TO DO:
Word for word, restate every line of the material.
***** RAW DATA *****
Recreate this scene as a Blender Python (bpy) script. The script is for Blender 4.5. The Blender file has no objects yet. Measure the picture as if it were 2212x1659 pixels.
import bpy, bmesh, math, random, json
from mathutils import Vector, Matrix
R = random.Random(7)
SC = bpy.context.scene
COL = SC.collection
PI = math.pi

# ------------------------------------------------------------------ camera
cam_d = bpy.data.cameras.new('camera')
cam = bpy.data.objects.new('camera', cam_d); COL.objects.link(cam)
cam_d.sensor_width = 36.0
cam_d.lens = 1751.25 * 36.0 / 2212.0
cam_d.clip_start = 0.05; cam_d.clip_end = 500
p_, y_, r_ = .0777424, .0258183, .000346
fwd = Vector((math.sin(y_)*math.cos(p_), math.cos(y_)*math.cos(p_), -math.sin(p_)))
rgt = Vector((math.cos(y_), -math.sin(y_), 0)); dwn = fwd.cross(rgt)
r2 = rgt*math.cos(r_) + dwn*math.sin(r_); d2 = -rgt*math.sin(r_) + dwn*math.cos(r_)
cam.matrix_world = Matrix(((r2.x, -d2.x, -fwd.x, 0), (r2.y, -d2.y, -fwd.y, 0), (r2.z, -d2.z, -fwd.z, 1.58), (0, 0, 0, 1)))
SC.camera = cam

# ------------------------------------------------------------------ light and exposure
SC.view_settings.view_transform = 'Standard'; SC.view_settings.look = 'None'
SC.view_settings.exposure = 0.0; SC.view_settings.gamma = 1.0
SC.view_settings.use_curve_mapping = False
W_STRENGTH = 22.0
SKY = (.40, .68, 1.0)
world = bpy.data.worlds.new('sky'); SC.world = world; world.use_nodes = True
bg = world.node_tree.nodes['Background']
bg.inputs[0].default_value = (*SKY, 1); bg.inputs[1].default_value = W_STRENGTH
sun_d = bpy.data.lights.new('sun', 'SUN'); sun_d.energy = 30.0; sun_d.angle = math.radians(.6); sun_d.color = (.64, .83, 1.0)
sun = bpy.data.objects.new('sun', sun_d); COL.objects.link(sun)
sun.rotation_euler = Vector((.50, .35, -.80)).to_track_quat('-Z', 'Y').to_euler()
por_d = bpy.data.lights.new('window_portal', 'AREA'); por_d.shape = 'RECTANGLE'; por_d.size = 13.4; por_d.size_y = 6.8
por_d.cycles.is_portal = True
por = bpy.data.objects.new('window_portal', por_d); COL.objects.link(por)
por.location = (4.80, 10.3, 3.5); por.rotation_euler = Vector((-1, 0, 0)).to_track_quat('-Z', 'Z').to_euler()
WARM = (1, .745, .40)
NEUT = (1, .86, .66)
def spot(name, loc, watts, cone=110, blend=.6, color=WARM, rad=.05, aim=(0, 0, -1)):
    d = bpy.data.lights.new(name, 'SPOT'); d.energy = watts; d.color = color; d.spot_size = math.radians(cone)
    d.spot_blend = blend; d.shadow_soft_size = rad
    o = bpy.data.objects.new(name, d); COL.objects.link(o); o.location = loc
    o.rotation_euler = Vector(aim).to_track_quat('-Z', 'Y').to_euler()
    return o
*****
RESULT OF THIS TASK:
Recreate this scene as a Blender Python (bpy) script. The script is for Blender 4.5. The Blender file has no objects yet. Measure the picture as if it were 2212x1659 pixels.
import bpy, bmesh, math, random, json
from mathutils import Vector, Matrix
R = random.Random(7)
SC = bpy.context.scene
COL = SC.collection
PI = math.pi

# ------------------------------------------------------------------ camera
cam_d = bpy.data.cameras.new('camera')
cam = bpy.data.objects.new('camera', cam_d); COL.objects.link(cam)
cam_d.sensor_width = 36.0
cam_d.lens = 1751.25 * 36.0 / 2212.0
cam_d.clip_start = 0.05; cam_d.clip_end = 500
p_, y_, r_ = .0777424, .0258183, .000346
fwd = Vector((math.sin(y_)*math.cos(p_), math.cos(y_)*math.cos(p_), -math.sin(p_)))
rgt = Vector((math.cos(y_), -math.sin(y_), 0)); dwn = fwd.cross(rgt)
r2 = rgt*math.cos(r_) + dwn*math.sin(r_); d2 = -rgt*math.sin(r_) + dwn*math.cos(r_)
cam.matrix_world = Matrix(((r2.x, -d2.x, -fwd.x, 0), (r2.y, -d2.y, -fwd.y, 0), (r2.z, -d2.z, -fwd.z, 1.58), (0, 0, 0, 1)))
SC.camera = cam

# ------------------------------------------------------------------ light and exposure
SC.view_settings.view_transform = 'Standard'; SC.view_settings.look = 'None'
SC.view_settings.exposure = 0.0; SC.view_settings.gamma = 1.0
SC.view_settings.use_curve_mapping = False
W_STRENGTH = 22.0
SKY = (.40, .68, 1.0)
world = bpy.data.worlds.new('sky'); SC.world = world; world.use_nodes = True
bg = world.node_tree.nodes['Background']
bg.inputs[0].default_value = (*SKY, 1); bg.inputs[1].default_value = W_STRENGTH
sun_d = bpy.data.lights.new('sun', 'SUN'); sun_d.energy = 30.0; sun_d.angle = math.radians(.6); sun_d.color = (.64, .83, 1.0)
sun = bpy.data.objects.new('sun', sun_d); COL.objects.link(sun)
sun.rotation_euler = Vector((.50, .35, -.80)).to_track_quat('-Z', 'Y').to_euler()
por_d = bpy.data.lights.new('window_portal', 'AREA'); por_d.shape = 'RECTANGLE'; por_d.size = 13.4; por_d.size_y = 6.8
por_d.cycles.is_portal = True
por = bpy.data.objects.new('window_portal', por_d); COL.objects.link(por)
por.location = (4.80, 10.3, 3.5); por.rotation_euler = Vector((-1, 0, 0)).to_track_quat('-Z', 'Z').to_euler()
WARM = (1, .745, .40)
NEUT = (1, .86, .66)
def spot(name, loc, watts, cone=110, blend=.6, color=WARM, rad=.05, aim=(0, 0, -1)):
    d = bpy.data.lights.new(name, 'SPOT'); d.energy = watts; d.color = color; d.spot_size = math.radians(cone)
    d.spot_blend = blend; d.shadow_soft_size = rad
    o = bpy.data.objects.new(name, d); COL.objects.link(o); o.location = loc
    o.rotation_euler = Vector(aim).to_track_quat('-Z', 'Y').to_euler()
    return o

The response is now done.